Returns the allocator to use for allocating temporary data during kernel or delegate execution.

This allocator will be reset after every kernel or delegate call during execution.

Values

struct EValue

Public Functions

inline EValue(executorch::aten::Scalar s)

Construct an EValue using the implicit value of a Scalar.

template<typename T>
inline executorch::aten::optional<T> toOptional() const

Converts the EValue to an optional object that can represent both T and an uninitialized state.

union Payload

union TriviallyCopyablePayload

class Tensor

A minimal Tensor type whose API is a source compatible subset of at::Tensor.

NOTE: Instances of this class do not own the TensorImpl given to it, which means that the caller must guarantee that the TensorImpl lives longer than any Tensor instances that point to it.

See the documention on TensorImpl for details about the return/parameter types used here and how they relate to at::Tensor.

Public Types

using SizesType = TensorImpl::SizesType

The type used for elements of sizes().

using DimOrderType = TensorImpl::DimOrderType

The type used for elements of dim_order().

using StridesType = TensorImpl::StridesType

The type used for elements of strides().

Public Functions

inline TensorImpl *unsafeGetTensorImpl() const

Returns a pointer to the underlying TensorImpl.

NOTE: Clients should be wary of operating on the TensorImpl directly instead of the Tensor. It is easy to break things.

inline size_t nbytes() const

Returns the size of the tensor in bytes.

NOTE: Only the alive space is returned not the total capacity of the underlying data blob.

inline ssize_t size(ssize_t dim) const

Returns the size of the tensor at the given dimension.

NOTE: that size() intentionally does not return SizeType even though it returns an element of an array of SizeType. This is to help make calls of this method more compatible with at::Tensor, and more consistent with the rest of the methods on this class and in ETensor.

inline ssize_t dim() const

Returns the tensor’s number of dimensions.

inline ssize_t numel() const

Returns the number of elements in the tensor.

inline ScalarType scalar_type() const

Returns the type of the elements in the tensor (int32, float, bool, etc).

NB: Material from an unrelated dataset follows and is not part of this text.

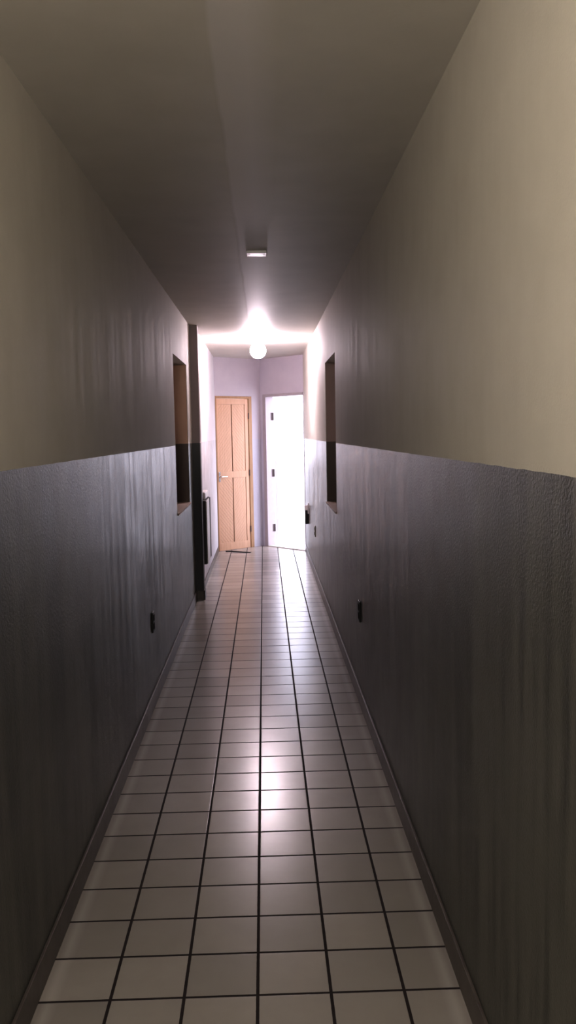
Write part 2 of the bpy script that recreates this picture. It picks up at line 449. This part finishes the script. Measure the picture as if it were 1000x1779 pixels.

inline ssize_t element_size() const

Returns the size in bytes of one element of the tensor.

inline const ArrayRef<SizesType> sizes() const

Returns the sizes of the tensor at each dimension.

inline const ArrayRef<DimOrderType> dim_order() const

Returns the order the dimensions are laid out in memory.

inline const ArrayRef<StridesType> strides() const

Returns the strides of the tensor at each dimension.

inline TensorShapeDynamism shape_dynamism() const

Returns the mutability of the shape of the tensor.

template<typename T>
inline const T *const_data_ptr() const

Returns a pointer of type T to the constant underlying data blob.

inline const void *const_data_ptr() const

Returns a pointer to the constant underlying data blob.

template<typename T>
inline T *mutable_data_ptr() const

Returns a pointer of type T to the mutable underlying data blob.

inline void *mutable_data_ptr() const

Returns a pointer to the mutable underlying data blob.

template<typename T> inline ET_DEPRECATED T * data_ptr () const

DEPRECATED: Use const_data_ptr or mutable_data_ptr instead.

inline ET_DEPRECATED void * data_ptr () const

DEPRECATED: Use const_data_ptr or mutable_data_ptr instead.

inline ET_DEPRECATED void set_data (void *ptr) const

DEPRECATED: Changes the data_ptr the tensor aliases. Does not free the previously pointed to data, does not assume ownership semantics of the new ptr. This api does not exist in at::Tensor so kernel developers should avoid it.